Friday, July 18, 2008

 
when I started this blog - what, was it seven years ago? - I did it partly because I knew it would give me the freedom to say whatever I thought, without having to defend it to my friends and family. and that's been a useful thing over the years. so this next is really just for me, a vent.

this morning I ran between the kitchen and A's room, making his kindy lunch between trips to his "shop", where he was selling teddies and toys. he kept calling me back, practically begging me to come to his shop. I didn't think much of it at the time; there is never enough time and competition between attention and practical duties are a standard of parenting.

now, a couple of hours later, I"m in the study at the front of our house, trying to work on an essay I hope a magazine will take. and from across the road, I can hear the kids of the people who live in the house opposite, playing some sort of game, loudly. and partly because I simply don't really like those people, and partly because I am in a low, perspective-lacking mood, I hate them all. I hate that they have each other to play with, while A has to play by himself. I hate that she has a boy and a girl and I have no daughter. I hate myself for justifying sending A to kindy a little more than he really needs to by telling myself he needs friends to play with, when I know it's more that I get tired of pretending to be four. I want to cry. I want to say it's not fair, where is his little brother or sister?

and I know I'm full of shit. I know I'm lucky to have him and one day he'll realise he was lucky his mother didn't die when he was one. (insert prayer for non-recurrence here). I know everyone has their problems and there are people who have lost children, are losing them now.

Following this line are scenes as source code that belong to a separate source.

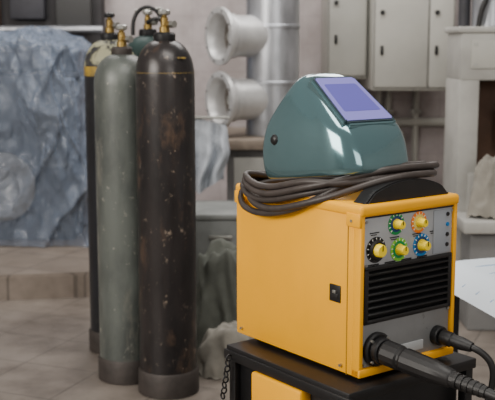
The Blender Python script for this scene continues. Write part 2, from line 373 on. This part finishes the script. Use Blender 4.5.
def wplate(name,cx,cy,wx0,wx1,hy,th,off,mat,bev,eb=0):
    bm=bmesh.new();bt=[];tp=[]
    for (x,y) in [(-wx0,-hy),(wx0,-hy),(wx1,hy),(-wx1,hy)]:
        bt.append(bm.verts.new((x+cx,y+cy,off)));tp.append(bm.verts.new((x+cx,y+cy,off+th)))
    bm.faces.new(tp);bm.faces.new(bt[::-1])
    for i in range(4):bm.faces.new((bt[i],bt[(i+1)%4],tp[(i+1)%4],tp[i]))
    ve=[e for e in bm.edges if abs(e.verts[0].co.z-e.verts[1].co.z)>th*.5]
    bmesh.ops.bevel(bm,geom=ve,offset=bev,segments=4,affect='EDGES')
    if eb:
        te=[e for e in bm.edges if all(v.co.z>off+th*.9 for v in e.verts)]
        bmesh.ops.bevel(bm,geom=te,offset=eb,segments=3,affect='EDGES')
    mid=(top+bot)/2
    for v in bm.verts:v.co=R@v.co+mid
    bmesh.ops.recalc_face_normals(bm,faces=bm.faces)
    me=bpy.data.meshes.new(name);bm.to_mesh(me);bm.free();o=fin(name,me,mat,mk);auto(o,30);return o
lens_m=bpy.data.materials.new('mask_lens');lens_m.use_nodes=True;nn=lens_m.node_tree;b=nn.nodes['Principled BSDF']
b.inputs['Roughness'].default_value=.10;b.inputs['Coat Weight'].default_value=.5
b.inputs['Base Color'].default_value=lin((128,124,200))
lens_d=M('mask_lens_dark',(92,88,172),.1,0,coat=.5)
wplate('window_frame',-.004,.0,.096,.080,.104,.020,-.015,teal,.014,.005)
wplate('window_bezel',-.004,.002,.087,.073,.093,.003,.0045,M('bezel',(50,64,72),.3,.3),.006)
wplate('window_lens',-.004,.002,.082,.068,.087,.002,.007,lens_m,.004)
wplate('filter_window',-.004,.006,.064,.056,.056,.001,.0086,lens_d,.003)
for sg in (-1,1):
    c=fd*(-.115)+sd*(sg*.127)+Vector((0,0,1.135))
    lathe('pivot_knob_%s'%('a' if sg<0 else 'b'),[(.015,0),(.015,.009),(.011,.014),(.006,.016),(.001,.016)],blk,mk,c,sd*sg,seg=20)
tube('headband',[fd*f+sd*s+Vector((0,0,1.10)) for f,s in [(-.10,-.11),(-.02,-.1),(.06,-.06),(.08,0),(.06,.06),(-.02,.1),(-.10,.11),(-.14,.06),(-.15,0),(-.14,-.06)]],.007,blk,mk,cyc=True)

# ---------------- ventilation duct with flanged nozzles
du=empty('ventilation_duct',(.150,6.05,0))
pz=[]
z=.86
while z<3.0:
    pz+=[(.160,z),(.160,z+.30),(.166,z+.305),(.166,z+.32),(.160,z+.325)];z+=.33
lathe('duct_pipe',pz,steel,du,seg=48)
ax=Vector((-.86,-.50,0)).normalized()
for i,zc in enumerate((1.445,1.075)):
    pr=[(.122,.0),(.122,.27),(.130,.275),(.130,.30),(.126,.305),(.130,.335),(.166,.345),(.168,.358),(.166,.370),(.134,.372),(.122,.355),(.112,.32),(.110,.0),(.122,0)]
    lathe('nozzle_%d'%i,pr,nozm,du,(0,0,zc),ax,seg=48)
    lathe('nozzle_damper_%d'%i,[(.111,.26),(.111,.266),(.001,.267),],steeli,du,(0,0,zc),ax,seg=40)
    cyl('damper_hub_%d'%i,ax*.26+Vector((0,0,zc)),ax*.30+Vector((0,0,zc)),.028,chrome,du)
    q=Vector((0,0,1)).rotation_difference(ax)
    for k in range(8):
        a=k*math.pi/4+.2;c=ax*.370+Vector((0,0,zc))+q@Vector((.150*math.cos(a),.150*math.sin(a),0))
        cyl('flange_hole_%d_%d'%(i,k),c,c+ax*.006,.006,cabd,du,seg=8)
cyl('duct_bracket',(.0,.15,1.9),(0,1.24,1.9),.02,steel,du)
wb=empty('work_bench',(0,0,0))
box('bench_top',(-.20,5.7,.80),(.62,6.6,.858),M('bench_wood',(128,116,104),.7,0,.3,8),wb,.006)
box('bench_body',(-.12,5.78,.0),(.56,6.55,.80),M('bench_dark',(96,94,94),.7,0,.3,5),wb,.01)
box('bench_drawer',(-.08,5.765,.5),(.2,5.79,.75),mach,wb,.006)

gb=empty('grey_metal_box',(0,0,0))
box('box_body',(-.30,5.1,.0),(.02,5.55,.50),M('box_grey',(118,121,119),.6,.1,.3,6,.05),gb,.012)
box('box_lid',(-.31,5.09,.50),(.03,5.56,.53),M('box_grey2',(134,137,135),.6,.1,.3,6),gb,.008)
box('box_handle',(-.2,5.075,.40),(-.08,5.10,.42),chrome,gb,.004)

# ---------------- draped cloths
def drape(name,cx,cy,z0,rx,ry,h,mat,folds=9,amp=.12,seed=0,topf=.35,parent=None):
    vs=[];fs=[];nu,nv=96,30
    for j in range(nv):
        t=j/(nv-1)
        for i in range(nu):
            a=2*math.pi*i/nu
            if t<topf: rr=(t/topf)**.7*.62; zz=h*(1-.10*(t/topf)**2)
            else:
                u=(t-topf)/(1-topf);rr=.62+.38*u**.8;zz=h*.9*(1-u)**1.1
            nz=noise.noise(Vector((math.cos(a)*1.3+seed,math.sin(a)*1.3,zz*3)))
            fold=math.sin(a*folds+nz*7+seed)*amp*min(1,t*1.3)*(.6+.8*abs(nz))
            rr*=1+fold+.22*nz+.10*noise.noise(Vector((a*2.5,zz*14,seed)))
            zz2=zz+h*.16*noise.noise(Vector((math.cos(a)*rr*3+seed,math.sin(a)*rr*3,seed)))
            vs.append((cx+rx*rr*math.cos(a),cy+ry*rr*math.sin(a),max(z0+.002,z0+zz2)))
    for j in range(nv-1):
        for i in range(nu):
            k=(i+1)%nu;fs.append((j*nu+i,(j+1)*nu+i,(j+1)*nu+k,j*nu+k))
    me=bpy.data.meshes.new(name);me.from_pydata(vs,[],fs)
    return fin(name,me,mat,parent,True)
drape('work_apron_cloth',-.11,4.58,0,.17,.17,.46,cg,7,.14,2)
drape('rag_pile',-.08,4.16,0,.15,.12,.20,cl,6,.15,5)
hang=empty('hanging_cloth')
vs=[];fs=[];nu,nv=40,30
for j in range(nv):
    for i in range(nu):
        u=i/(nu-1);t=j/(nv-1)
        x=-.33+u*.21+.015*math.sin(t*4)+.02*noise.noise(Vector((u*3,t*3,1)));zz=1.0-t*(.36+.05*math.sin(u*5))-.05*u
        y=5.62-.03*math.sin(u*15+3*t)*(0.3+t)-.05*math.sin(t*2)+.03*noise.noise(Vector((u*4,t*4,5)))
        vs.append((x,y,zz))
for j in range(nv-1):
    for i in range(nu-1):
        fs.append((j*nu+i,j*nu+i+1,(j+1)*nu+i+1,(j+1)*nu+i))
me=bpy.data.meshes.new('hang');me.from_pydata(vs,[],fs);fin('cloth_sheet',me,cw,hang,True)
box('cloth_rail',(-.40,5.60,.985),(-.1,5.63,1.0),chrome,hang,.004)
box('rail_post',(-.40,5.60,.0),(-.375,5.63,.99),chrome,hang,.004)

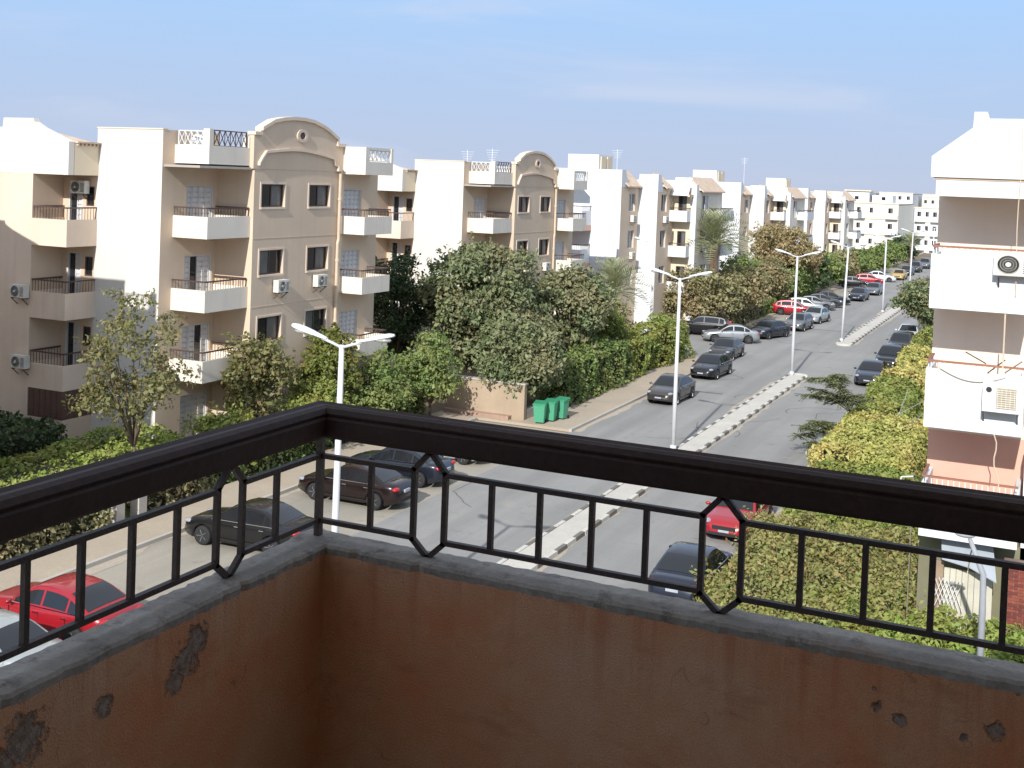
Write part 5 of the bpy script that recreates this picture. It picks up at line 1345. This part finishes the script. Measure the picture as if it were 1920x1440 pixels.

but I never imagined just one child. I imagined children playing together. my children. I'm 42. three years in remission. two years of treatment to go. I'm fit and healthy but I can also feel age settling on me. and I wonder about my reasons for not letting go of that second baby. and I worry that I will do it for the wrong reasons, trying to undo what has happened, and that I will regret it. am I just tricking myself into single-childness, putting it off and putting it off until the choice has gone?

most of all, I'm just angry and self-pitying and resentful.